In the intervening century, sources have varied on the identity of the so-called "Gentleman Burglar," some say Kinsella, some say Sherlock. Neither explicitly confessed to the crimes in question, and both had attributes fitting the description of the character that so befuddled the village of Stockbridge for more than a year.

It is known, however, that the two were working as associates on a string of robberies enacted upon high society across three states. Given the slight discrepancies of witness accounts, and the nature of the robberies, typically at multiple locations in a single night, suggest that the "Gentleman" in question may have been a combination of both men, and possibly others in the gang as well.  

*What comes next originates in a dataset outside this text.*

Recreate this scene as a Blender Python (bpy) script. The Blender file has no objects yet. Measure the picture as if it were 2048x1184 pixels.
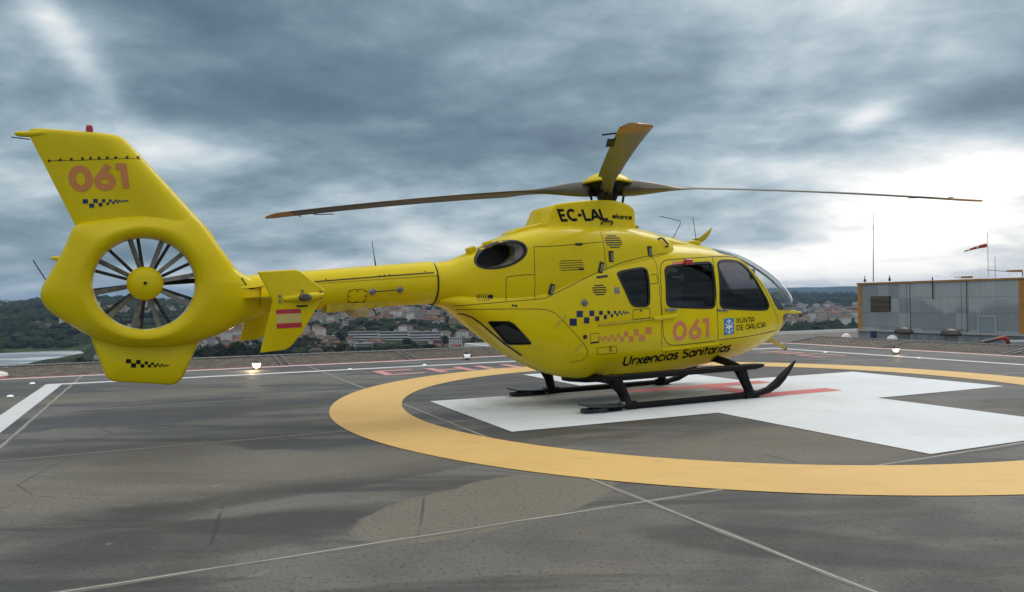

The story of the Gentleman Burglar that became so broadly told in news across the country and internationally inspired a sizable body of melodramatic fiction over the decades that followed, and is still remembered in most accounts of that cottage building period, as well as a major historical highlight for the Stockbridge Police Department.

We may never know for sure whether the legendary character that loomed so large in Berkshire gossip those two seasons was a single individual or an amalgam of more than one perpetrator, but the somehow charming sweep of criminal exploits would forever leave its mark on the story of New England's Gilded Age.

This column is born out of an attempt to break new ground, or at least break out of a certain habitual mold of local history storytelling. While the Berkshires have enjoyed many great historians and much outstanding historical writing, it is my belief that there is a great deal that may have fallen by the wayside in its attempt to hammer out a unified narrative in its vision (and marketing) of itself.